TORONTO AND REGION CONSERVATION AUTHORITY - kids Photo courtesy: Toronto & Region Conservation Authority

WAGON RIDE, ANYONE?

As you learn about the history of harvesting sap, jump on a wagon ride to really step back in time.

These rides will take you along the trails where you can spot the forest coming to life after a long winter. Mother Nature is getting ready to do some of her best work through the spring. The wagon ride is perfect for families with younger kids who want to experience the area and minimize the walking.

And clearly this would be a great photo op! Smile!

TORONTO AND REGION CONSERVATION AUTHORITY - wagon Photo courtesy: Toronto & Region Conservation Authority

If you are in Ontario you can check out the Conservation festivals running March 9 – April 7 at these four locations:

  • Kortright Centre for Conservation in Vaughan
  • Bruce’s Mill Conservation Area in Stouffville
  • Terra Cotta Conservation Area in Halton Hills
  • Island Lake Conservation Area in Orangeville

Once you have been to the festival you’ll be dreaming up ways to incorporate this sweet syrup into your cooking and baking. Here is a favorite from MapleSyrupFestival.com

MAPLE SYRUP CAKE

  • 1/3 cup shortening
  • ½ cup sugar
  • ¾ cup maple syrup
  • 2 ¼ cups sifted cake flour
  • 1 tablespoon baking powder
  • ¼ teaspoon salt
  • ½ cup milk
  • 3 egg whites
  • Maple Icing (recipe below)
  • ¾ cup chopped walnuts

Cream the shortening and sugar.
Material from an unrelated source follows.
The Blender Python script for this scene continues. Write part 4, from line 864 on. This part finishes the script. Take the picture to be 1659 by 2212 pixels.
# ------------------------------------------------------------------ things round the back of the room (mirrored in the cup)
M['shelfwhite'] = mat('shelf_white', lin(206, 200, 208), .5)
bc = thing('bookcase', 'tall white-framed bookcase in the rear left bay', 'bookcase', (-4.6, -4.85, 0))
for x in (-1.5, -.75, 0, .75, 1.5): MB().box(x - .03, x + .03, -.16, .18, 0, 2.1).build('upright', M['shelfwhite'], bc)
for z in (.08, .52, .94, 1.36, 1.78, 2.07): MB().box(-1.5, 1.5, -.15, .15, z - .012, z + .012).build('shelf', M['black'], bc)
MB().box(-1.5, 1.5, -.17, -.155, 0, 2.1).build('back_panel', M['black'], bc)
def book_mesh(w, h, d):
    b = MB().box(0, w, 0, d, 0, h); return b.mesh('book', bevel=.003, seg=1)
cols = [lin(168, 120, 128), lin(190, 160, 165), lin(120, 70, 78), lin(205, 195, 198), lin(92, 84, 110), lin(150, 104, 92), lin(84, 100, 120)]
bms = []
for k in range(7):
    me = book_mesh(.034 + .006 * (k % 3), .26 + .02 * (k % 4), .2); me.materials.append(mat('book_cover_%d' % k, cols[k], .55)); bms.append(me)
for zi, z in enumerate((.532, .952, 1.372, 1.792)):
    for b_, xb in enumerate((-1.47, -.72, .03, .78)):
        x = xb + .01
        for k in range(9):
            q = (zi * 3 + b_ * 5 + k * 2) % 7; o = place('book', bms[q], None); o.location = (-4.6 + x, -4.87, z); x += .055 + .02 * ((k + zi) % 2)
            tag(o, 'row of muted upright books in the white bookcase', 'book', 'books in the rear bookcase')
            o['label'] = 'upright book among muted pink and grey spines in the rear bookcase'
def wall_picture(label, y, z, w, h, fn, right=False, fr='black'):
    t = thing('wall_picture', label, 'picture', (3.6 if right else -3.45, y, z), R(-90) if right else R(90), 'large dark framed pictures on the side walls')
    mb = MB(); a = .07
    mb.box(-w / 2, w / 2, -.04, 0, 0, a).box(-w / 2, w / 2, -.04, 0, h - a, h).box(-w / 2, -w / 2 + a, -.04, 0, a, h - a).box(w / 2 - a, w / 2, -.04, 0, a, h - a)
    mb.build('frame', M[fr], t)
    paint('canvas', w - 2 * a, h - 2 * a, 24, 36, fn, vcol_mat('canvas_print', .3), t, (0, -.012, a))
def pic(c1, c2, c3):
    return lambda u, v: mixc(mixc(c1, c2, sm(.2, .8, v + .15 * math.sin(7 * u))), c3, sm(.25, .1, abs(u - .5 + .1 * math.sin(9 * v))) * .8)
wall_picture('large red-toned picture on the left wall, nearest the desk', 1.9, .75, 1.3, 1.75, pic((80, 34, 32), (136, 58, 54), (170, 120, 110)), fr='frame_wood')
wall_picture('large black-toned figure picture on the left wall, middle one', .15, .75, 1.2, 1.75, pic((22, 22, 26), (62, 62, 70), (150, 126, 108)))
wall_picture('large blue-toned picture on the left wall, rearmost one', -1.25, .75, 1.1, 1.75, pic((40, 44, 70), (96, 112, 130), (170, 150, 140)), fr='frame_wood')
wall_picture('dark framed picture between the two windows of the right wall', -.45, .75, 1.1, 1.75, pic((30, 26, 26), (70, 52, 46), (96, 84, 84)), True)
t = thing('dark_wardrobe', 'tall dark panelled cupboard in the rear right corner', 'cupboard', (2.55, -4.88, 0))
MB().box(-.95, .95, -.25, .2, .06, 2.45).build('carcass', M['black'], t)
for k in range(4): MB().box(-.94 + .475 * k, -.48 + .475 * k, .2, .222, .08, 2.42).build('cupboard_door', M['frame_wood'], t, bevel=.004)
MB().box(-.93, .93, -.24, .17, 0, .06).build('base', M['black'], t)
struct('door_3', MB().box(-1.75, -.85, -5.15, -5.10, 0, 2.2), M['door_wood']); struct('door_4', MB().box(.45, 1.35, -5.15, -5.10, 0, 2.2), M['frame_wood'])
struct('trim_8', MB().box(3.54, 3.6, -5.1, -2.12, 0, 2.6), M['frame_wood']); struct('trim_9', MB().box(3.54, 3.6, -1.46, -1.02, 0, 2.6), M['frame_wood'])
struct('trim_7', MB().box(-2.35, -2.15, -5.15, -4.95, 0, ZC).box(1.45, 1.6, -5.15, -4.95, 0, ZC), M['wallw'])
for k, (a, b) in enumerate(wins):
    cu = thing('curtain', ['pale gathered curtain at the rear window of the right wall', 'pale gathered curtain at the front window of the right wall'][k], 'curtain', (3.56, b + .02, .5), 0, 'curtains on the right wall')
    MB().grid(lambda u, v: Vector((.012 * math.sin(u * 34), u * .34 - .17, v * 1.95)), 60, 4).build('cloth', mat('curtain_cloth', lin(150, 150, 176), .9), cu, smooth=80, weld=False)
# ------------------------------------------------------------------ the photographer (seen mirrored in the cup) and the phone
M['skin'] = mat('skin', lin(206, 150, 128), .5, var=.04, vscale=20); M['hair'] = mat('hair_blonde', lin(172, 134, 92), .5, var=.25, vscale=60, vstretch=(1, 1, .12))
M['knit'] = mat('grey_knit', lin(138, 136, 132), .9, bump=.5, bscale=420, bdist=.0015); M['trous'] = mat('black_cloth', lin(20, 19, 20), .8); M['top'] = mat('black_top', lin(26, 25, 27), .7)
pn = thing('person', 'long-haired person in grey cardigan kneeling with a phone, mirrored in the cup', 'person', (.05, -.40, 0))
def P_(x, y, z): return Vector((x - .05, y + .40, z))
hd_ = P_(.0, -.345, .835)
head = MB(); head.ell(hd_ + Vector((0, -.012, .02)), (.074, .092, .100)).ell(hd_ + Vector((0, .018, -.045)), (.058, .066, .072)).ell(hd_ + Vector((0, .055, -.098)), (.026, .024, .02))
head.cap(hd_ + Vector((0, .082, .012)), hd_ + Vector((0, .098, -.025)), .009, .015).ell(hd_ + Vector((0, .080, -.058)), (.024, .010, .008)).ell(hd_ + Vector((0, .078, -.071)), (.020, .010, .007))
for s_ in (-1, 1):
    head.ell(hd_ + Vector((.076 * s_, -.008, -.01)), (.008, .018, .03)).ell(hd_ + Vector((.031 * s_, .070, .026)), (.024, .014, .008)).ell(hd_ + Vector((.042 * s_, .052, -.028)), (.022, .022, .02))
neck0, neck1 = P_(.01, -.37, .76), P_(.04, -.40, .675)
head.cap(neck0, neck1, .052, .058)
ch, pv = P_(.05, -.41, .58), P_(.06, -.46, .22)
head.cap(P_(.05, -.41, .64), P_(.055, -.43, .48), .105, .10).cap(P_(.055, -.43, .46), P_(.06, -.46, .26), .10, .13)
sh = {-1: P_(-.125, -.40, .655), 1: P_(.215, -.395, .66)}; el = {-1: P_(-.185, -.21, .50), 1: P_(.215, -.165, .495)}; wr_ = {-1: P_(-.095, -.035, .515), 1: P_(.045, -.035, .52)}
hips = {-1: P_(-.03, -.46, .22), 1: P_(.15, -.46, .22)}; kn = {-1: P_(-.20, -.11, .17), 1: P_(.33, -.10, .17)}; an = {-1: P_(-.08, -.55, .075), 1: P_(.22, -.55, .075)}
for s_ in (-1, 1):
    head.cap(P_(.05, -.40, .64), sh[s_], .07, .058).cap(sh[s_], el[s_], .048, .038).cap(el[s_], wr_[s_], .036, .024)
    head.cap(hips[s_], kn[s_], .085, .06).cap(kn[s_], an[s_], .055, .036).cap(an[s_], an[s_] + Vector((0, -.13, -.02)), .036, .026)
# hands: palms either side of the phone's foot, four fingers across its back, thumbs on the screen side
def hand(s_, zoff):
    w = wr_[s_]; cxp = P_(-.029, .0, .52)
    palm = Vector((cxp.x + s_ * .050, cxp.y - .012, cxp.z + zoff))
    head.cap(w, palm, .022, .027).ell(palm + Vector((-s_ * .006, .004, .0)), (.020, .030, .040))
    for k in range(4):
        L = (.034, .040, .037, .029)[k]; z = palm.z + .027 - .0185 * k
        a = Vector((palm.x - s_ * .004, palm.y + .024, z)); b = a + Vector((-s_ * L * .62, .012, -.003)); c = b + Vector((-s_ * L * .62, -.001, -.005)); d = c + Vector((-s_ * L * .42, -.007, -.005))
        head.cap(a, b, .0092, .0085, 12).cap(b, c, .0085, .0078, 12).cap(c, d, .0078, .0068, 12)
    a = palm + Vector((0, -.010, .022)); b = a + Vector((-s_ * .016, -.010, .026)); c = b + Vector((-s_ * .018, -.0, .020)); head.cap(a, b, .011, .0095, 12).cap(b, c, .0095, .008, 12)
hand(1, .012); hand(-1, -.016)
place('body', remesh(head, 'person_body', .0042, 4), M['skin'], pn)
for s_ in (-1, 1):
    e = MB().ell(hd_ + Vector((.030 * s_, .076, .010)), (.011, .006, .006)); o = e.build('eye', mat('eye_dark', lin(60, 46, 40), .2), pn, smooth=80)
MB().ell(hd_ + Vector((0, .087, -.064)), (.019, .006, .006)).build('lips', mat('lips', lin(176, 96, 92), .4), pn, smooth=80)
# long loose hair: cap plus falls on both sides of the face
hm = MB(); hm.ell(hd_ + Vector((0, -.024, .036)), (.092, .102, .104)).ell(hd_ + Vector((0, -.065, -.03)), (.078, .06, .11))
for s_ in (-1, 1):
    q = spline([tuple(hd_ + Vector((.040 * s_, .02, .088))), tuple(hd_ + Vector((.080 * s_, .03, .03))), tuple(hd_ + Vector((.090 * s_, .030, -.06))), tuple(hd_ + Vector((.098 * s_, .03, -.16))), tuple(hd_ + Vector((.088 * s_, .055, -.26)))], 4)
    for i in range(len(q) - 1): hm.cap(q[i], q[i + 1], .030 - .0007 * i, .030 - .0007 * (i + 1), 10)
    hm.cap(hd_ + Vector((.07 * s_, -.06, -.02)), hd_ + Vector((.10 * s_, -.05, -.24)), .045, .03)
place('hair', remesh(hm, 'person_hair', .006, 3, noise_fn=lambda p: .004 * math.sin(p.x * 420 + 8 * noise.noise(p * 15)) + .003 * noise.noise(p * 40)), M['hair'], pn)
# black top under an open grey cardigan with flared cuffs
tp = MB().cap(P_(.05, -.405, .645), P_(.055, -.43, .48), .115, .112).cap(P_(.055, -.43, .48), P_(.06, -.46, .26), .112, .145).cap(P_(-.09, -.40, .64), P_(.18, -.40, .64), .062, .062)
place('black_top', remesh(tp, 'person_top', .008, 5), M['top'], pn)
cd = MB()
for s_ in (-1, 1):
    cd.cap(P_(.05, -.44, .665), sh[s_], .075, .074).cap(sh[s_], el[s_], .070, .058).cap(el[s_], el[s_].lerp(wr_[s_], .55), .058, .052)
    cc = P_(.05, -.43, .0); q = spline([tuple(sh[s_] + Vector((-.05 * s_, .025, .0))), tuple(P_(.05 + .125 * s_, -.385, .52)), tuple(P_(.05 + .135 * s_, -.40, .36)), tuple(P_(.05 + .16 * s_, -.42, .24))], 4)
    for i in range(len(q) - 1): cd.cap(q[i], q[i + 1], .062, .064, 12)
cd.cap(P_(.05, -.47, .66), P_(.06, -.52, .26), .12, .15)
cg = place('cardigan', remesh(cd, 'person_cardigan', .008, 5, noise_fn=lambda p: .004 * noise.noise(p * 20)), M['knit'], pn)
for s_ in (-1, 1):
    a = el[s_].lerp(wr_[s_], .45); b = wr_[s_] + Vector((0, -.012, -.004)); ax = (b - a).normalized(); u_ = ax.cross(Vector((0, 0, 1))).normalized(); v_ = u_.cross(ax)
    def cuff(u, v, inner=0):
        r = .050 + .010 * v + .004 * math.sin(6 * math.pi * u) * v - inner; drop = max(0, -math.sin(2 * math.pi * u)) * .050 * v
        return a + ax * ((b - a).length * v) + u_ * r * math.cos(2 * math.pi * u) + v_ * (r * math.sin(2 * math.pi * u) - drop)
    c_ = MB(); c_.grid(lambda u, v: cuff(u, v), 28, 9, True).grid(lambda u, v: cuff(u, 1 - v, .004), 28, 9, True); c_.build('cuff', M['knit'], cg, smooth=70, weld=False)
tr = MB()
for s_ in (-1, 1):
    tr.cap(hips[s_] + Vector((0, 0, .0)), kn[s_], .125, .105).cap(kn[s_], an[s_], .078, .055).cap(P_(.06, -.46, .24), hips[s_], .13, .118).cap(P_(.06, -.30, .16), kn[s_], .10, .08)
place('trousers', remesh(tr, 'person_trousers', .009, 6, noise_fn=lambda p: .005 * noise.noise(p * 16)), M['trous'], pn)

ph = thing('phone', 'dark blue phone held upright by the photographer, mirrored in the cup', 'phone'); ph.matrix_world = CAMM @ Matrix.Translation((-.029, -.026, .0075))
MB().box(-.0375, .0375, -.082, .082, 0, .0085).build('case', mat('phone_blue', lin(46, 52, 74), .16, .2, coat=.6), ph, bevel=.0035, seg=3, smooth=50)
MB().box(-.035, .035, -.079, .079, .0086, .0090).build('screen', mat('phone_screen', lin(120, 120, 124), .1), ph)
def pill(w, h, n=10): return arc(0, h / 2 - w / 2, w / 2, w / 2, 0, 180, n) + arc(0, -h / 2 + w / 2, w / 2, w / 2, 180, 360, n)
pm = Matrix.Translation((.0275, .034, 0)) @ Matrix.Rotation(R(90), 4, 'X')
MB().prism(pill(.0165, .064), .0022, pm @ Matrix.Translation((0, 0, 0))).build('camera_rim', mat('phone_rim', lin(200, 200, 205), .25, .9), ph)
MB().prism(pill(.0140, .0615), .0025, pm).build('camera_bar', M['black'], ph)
Stir in maple syrup. Add sifted dry ingredients alternately with milk. Beat egg whites until stiff, but not dry. Fold into mixture.

Turn on to greased 9-inch square pane lined with wax paper (or parchment). Bake in preheated 350F oven for 45-50 minutes. Turn out onto a cooling rack, remove the paper and cool. Spread top and sides of cake with the maple icing; sprinkle chopped nuts.

MAPLE ICING

  • 2 cups maple syrup
  • Pinch of salt
  • 2 egg whites
  • Boil maple syrup until it spins a thread (232F on candy thermometer). Pour slowly over the stiffly beaten salted egg whites, beating constantly with hand mixer or wire whisk. Continue beating until mixture is stiff enough to stand up in soft peaks.